O que continua destoando é sua conclusão sobre a economia brasileira. Ele garante que tudo isso levará a inflação a cair, ficar dentro do intervalo de flutuação no fim do ano e convergir para o centro da meta no ano que vem.

Não há qualquer garantia disso. E o problema é que o Banco Central tem como principal tarefa no regime de metas de inflação garantir que as taxas ficam na meta.

Ele está apostando que a inflação cairá um pouco a cada mês até maio do ano que vem. Hoje, ela está em 7,3%. Cairia dois pontos percentuais nesse período.

Não considera que a alta do dólar - ainda que tenha parado - anulou o efeito da queda das commodities. Que alguns alimentos não cairão por problemas de safra. Que o salário mínimo elevará custos de serviços e demanda.

De fato, o acumulado em 12 meses tem chance de cair a partir de outubro. Mas quanto ao ano que vem não há ainda qualquer garantia de que a queda continuará e será dessa dimensão.

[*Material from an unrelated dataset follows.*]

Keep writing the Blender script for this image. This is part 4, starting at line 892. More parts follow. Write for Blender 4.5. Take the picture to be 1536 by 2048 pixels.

Tombini garantiu aos senadores que apesar de toda a confusão do mundo está tudo dominado: hoje o BC tem R$186 bilhões a mais de compulsório do que em 2008, tem US$147 bilhões de reservas a mais, e tomou medidas que impediram o superendividamento das empresas. Disse que o BC tomou medidas que moderaram o ritmo de crescimento do PIB de 7,8% em 12 meses, em janeiro, para 4,4%. Tudo isso para explicar por que derrubou - e pelo visto continuará derrubando - os juros mesmo com a inflação acima do teto da meta.